Scotland 2013: Whiskey: the Spirit of the Land!


 

Whiskey! If I am cynical, that is what most tourists are coming to Islay for! This island is worldwide famous for its quality whiskey’s. Currently, there are eight major distilleries on Islay and all of them offer quite extensive opportunities for visitors to get acquainted with their products. I love whiskey, mostly the single malts, and I am particularly a fan of what I call “whiskey with character and attitude”. I enjoy the quite peaty Islay malts such as Laphroaig, Ardbeg and Lagavulin, but I also love the softer varieties such as Bunnahabhain or Bruichladdich. So, a large portion of our stay on Islay has been devoted to visiting the places where these delights are made.

Now, whiskey to me is not something ‘to drink’, it is something to savour slowly, let it work its magic in your mouth and nostrils. It is an experience. A good single malt contains the spirit of the land, the water, the soil and the sun, and it contains the spirit of the people who made it. The term ‘spirit’ is used for the final product that flows from the ‘spirit still’: the raw product that after maturation in wooden casks becomes the product so many love. And if you taste that and compare it with the final product (as we have done several times), it really contains the spirit of what is to come after ten years or so.
 
 
The production of whiskey is a fascinating process which is overall very much the same for each distillery but is also very different for each in its details. Things like mash times and temperatures (extracting the sugars from the malt), fermentation times, distillation set-ups and the actual ‘cuts’ are all different and, according to most, contribute significantly to the character of the product.
The whole process also has many links to alchemy as the method to produce the spirit is virtually the same as the procedure that is used to isolate a plant’s Mercury. In the case of whiskey, though, the volatile Sulphur, which is highly individual and a reflection of all the various things that make each distillery unique, is also distilled together with the alcohol (Mercury). The “new make” (what flows from the still) does not taste or smell like pure ethanol, there are all sorts of components in it as well: phenols and esters predominantly. Those are then combined with the alchemical Salt, which in this case is found in the wood of the cask. That “fixes” the volatiles and turns them into the finished product.

The result? The “exalted” essence of “the land” where it was made and matured, brought about by the love, dedication and devotion of the people performing this alchemy. I noticed that my appreciation for the Islay malts has deepened since my stay. These “land spirits” now trigger a deep connection with land itself, which I built by consciously contacting this land while I was there. I mentioned such contacts also at the Kildalton Cross, here is another example. This time in drinkable form!
 
 
Slàinte mhath!      

Sunday, 1 September 2013

Scotland 2013: Blessed be at the Kildalton Cross, Isle of Islay



 
 
A few miles up the single track road that leads away from the three southernmost distilleries on Islay (Laphroaig, Lagavulin and Ardbeg), stands an old derelict church and to its side, the best-preserved Celtic Cross of Britain.
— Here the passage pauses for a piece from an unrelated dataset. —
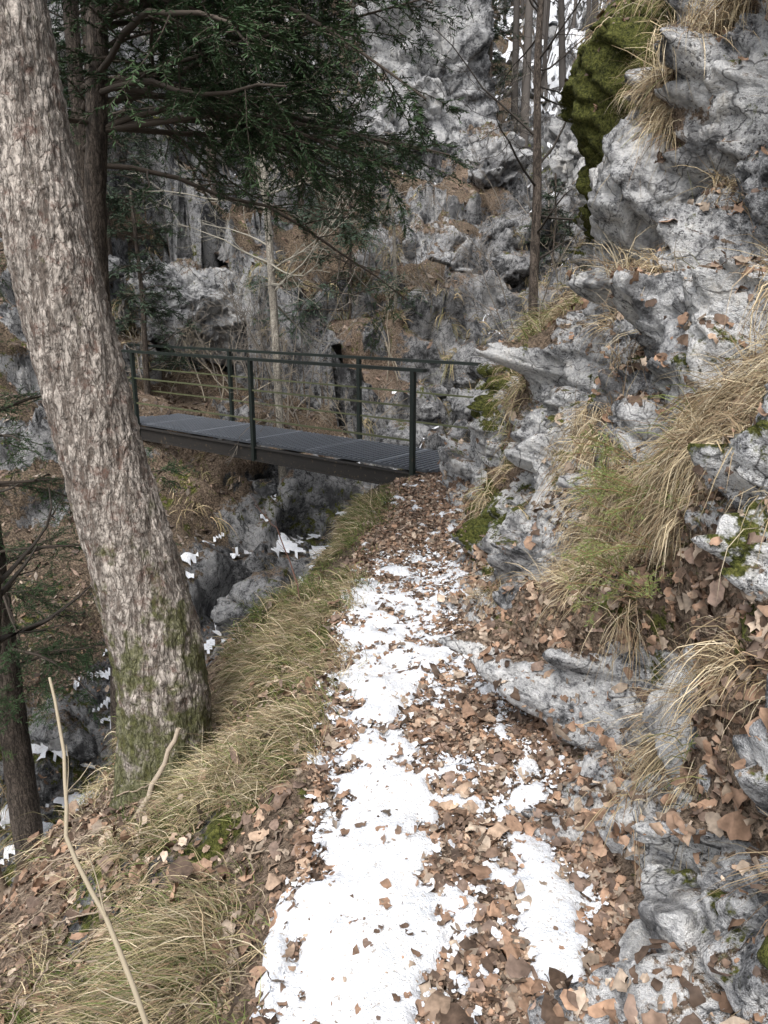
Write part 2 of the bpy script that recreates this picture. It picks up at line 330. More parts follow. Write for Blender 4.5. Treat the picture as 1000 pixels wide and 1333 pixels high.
tw=np.clip(.10*fbm(PWl,5,4,261)+.05*(led-.6)-.17+.2*ga(YW,2.15,.28)*ga(S,.92,.12)+.14*ga(YW,2.6,.2)*ga(S,.6,.08),-.05,.02)
Fw=gridF(nwr,nwc);kf=(tw>-.004)[Fw].all(1);Fs=Fw[kf]
if len(Fs):
    u,inv=np.unique(Fs,return_inverse=True);mk('snow_on_ledges',(PWl+np.array([-.3,0,1])*(tw[:,None]+.003))[u],inv.reshape(Fs.shape),M_snow)
# ---- boulders / outcrops
def rockblob(name,c,r,seed,fs=1.5,moss=.05,amp=.3,res=150,mat=None,soil=.0):
    th=np.linspace(0,2*np.pi,res);ph=np.linspace(-.5*np.pi+.01,.5*np.pi-.01,res//2)
    T,PH=np.meshgrid(th,ph);n=np.stack([np.cos(T)*np.cos(PH),np.sin(T)*np.cos(PH),np.sin(PH)],-1).reshape(-1,3)
    rr=np.random.default_rng(seed);ax=nrm(rr.normal(size=(16,3)));hd=.62+.33*rr.random(16)
    dots=n@ax.T;k=np.where(dots>.05,hd/np.maximum(dots,.05),9).min(1);k=np.minimum(k,1.15)
    Pb=n*k[:,None]*np.array(r)*1.1;m=min(r)
    q=Pb+np.array(c)
    f2_,_=facet(q,fs/m*1.3,seed+9,1.3,.3,(1,1,1),.04,.1,30.);f3_,_=facet(q,fs/m*3.6,seed+19,1.2,.3,(1,1,1),.05,.1,26.)
    dd=m*(amp*.4*f2_+amp*.12*f3_+.03*fbm(q,5/m,3,seed))
    dd=dd.reshape(res//2,res);dd[:,-1]=dd[:,0];dd=dd.ravel()
    Pb=Pb+n*dd[:,None]+np.array(c)
    col=np.stack([soil+.5*ss(.6,.95,n[:,2]),moss+.25*ss(.3,.9,n[:,2]),np.full(len(n),.4)],1)
    return mk(name,Pb,gridF(res//2,res),mat or M_rock,col)
rockblob('boulder',(.81,1.50,.12),(.24,.27,.27),301,1.3,.08,.4,240)
rockblob('boulder',(1.06,1.80,.50),(.27,.30,.27),302,1.3,.06,.4,240)
rockblob('boulder',(1.28,3.75,2.05),(.36,.5,.42),303,1.2,.02,.4,220)
rockblob('boulder',(1.0,6.05,.62),(.28,.42,.48),304,1.2,.12,.4,200)
rockblob('boulder',(1.0,2.75,.45),(.22,.35,.25),306,1.2,.05,.4,200)
rockblob('boulder',(.85,4.1,.30),(.2,.4,.28),307,1.2,.12,.4,200)
rockblob('boulder',(-.72,2.45,-.46),(.13,.12,.1),305,1.2,.3)
M_cliff=rockmat('cliff_rock',.86,3.2,0.,.6)
def hz(x,y): return H(np.array([float(x)]),np.array([float(y)]))[0][0]
for (x,y,z,rx,ry,rz,sd_) in [(.9,18.5,6.0,1.2,1.3,2.1,401),(-.2,18,4.9,.9,1.2,1.1,402),(2.2,17.5,4.2,.8,.9,.8,403),(-4.2,15.5,5.2,1.5,1.2,1.4,404),(-6.6,15.5,5.4,1.3,1.2,1.5,405),(-3,13.6,1.6,1.1,.9,.7,407),(-5.6,12.8,2.0,1.2,1,.7,408),(-2.4,16.5,5.6,1.2,1,1.2,409),(.9,14.6,2.2,.7,.7,.8,410),(-.5,13.4,1.2,.8,.7,.55,411),(4.6,18,4.6,1,1,1.,412)]:
    rockblob('limestone_cliff',(x,y,z),(rx,ry,rz),sd_,1.5,.03,.7,260,M_cliff,.05)
M_gully=rockmat('gully_rock',.6,1.,.4)  # same limestone in a darker tone, colour only
for i in range(46):
    t=rng.random()*.62+.25;k=t*(len(GUL)-1);j=int(k);q=GUL[j]*(1-k+j)+GUL[j+1]*(k-j)
    x=q[0]+rng.normal()*.8;y=q[1]+rng.normal()*.5;r=.12+.24*rng.random()
    if y<8.6 and x>-1.0: continue
    rockblob('boulder',(x,y,hz(x,y)+r*.2),(r*1.2,r,r*.8),500+i,1.3,.03,.4,70,M_gully)
# ------------------------------------------------------------ scatter helpers
def sampler(Pv,Nv,nr_,nc_,dens,n):
    F=gridF(nr_,nc_);a=np.linalg.norm(np.cross(Pv[F[:,1]]-Pv[F[:,0]],Pv[F[:,3]]-Pv[F[:,0]]),axis=1)
    wq=a*dens[F].mean(1);cs=np.cumsum(wq);i=np.searchsorted(cs,rng.random(n)*cs[-1]);i=np.minimum(i,len(F)-1);f=F[i]
    u=rng.random((n,1));v=rng.random((n,1))
    p=(Pv[f[:,0]]*(1-u)+Pv[f[:,1]]*u)*(1-v)+(Pv[f[:,3]]*(1-u)+Pv[f[:,2]]*u)*v
    return p,Nv[f[:,0]]
LP=np.array([(.44,.29,.20),(.54,.39,.28),(.36,.23,.155),(.60,.48,.37),(.24,.165,.12),(.47,.30,.20),(.44,.35,.27),(.16,.11,.08),(.32,.23,.18)])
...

We are in the parish of Kildalton (from Gaelic Cill Daltain, “Church of the Foster Son”) and on the maps and signs, this place is referred to as the “Kildalton Cross”. It is a lonely place, and even though there are still scattered people living in this area, it is quiet and peaceful when we are here.
 
Before I investigate the church and the cross, I take a little walk away from the monuments, and soon I find myself in the midst of the countryside with no one visible around. And then it hits me, a sense of such complete belonging here and now at this place that tears fill my eyes and the only thought in my mind is one of extreme and utter happiness. A “peak moment”, if there ever was one. This is something that happens to me frequently, but only at certain places. Very often it happens at ‘places of significance” like the Egyptian Pyramids, the Borobudur in Indonesia or the Grand Canyon in the USA. But in Scotland, it can strike anywhere, as I have noticed this phenomenon many many times. It feels at that moment as if the land itself is talking to me, directly into my soul. Have I been here in a previous life, perhaps? Who knows?

When this “special communion with the land” has subsided, I walk back and start exploring the roofless church and the cross itself. A plaque tells me it is from the 9th Century C.E., so with that in the back of my mind, I am completely astonished how beautifully well preserved it is. And then I notice the similarity of this cross with the symbol that I am wearing today: what I call an “elemental” cross as it depicts a magical circle with the four elements in it. It is almost an exact copy of the upper half of the Kildalton Cross.
 
And I notice something else: in the centre of the cross is a tiny flower chiseled out, and it looks suspiciously like a rose. The Rosy Cross is a very important and potent spiritual symbol, connected to things like Balance, Divine Love, Grace and Mercy. I am quite excited to find this symbol of Divine Grace here in the countryside as it gives me a key to what the land might have been “telling” me before. And if that weren’t enough, some good soul has put some boxes with cakes and implements for coffee or tea on a picnic table, with an honesty box underneath and with a sign to help ourselves to a “Coffee at the Cross”. This is still a blessed spot and it is great to see people continue this blessing. After a coffee and some reminiscing, we return to Ardbeg for our tour there, but all the time I feel touched by a higher being…until the complimentary dram, that is!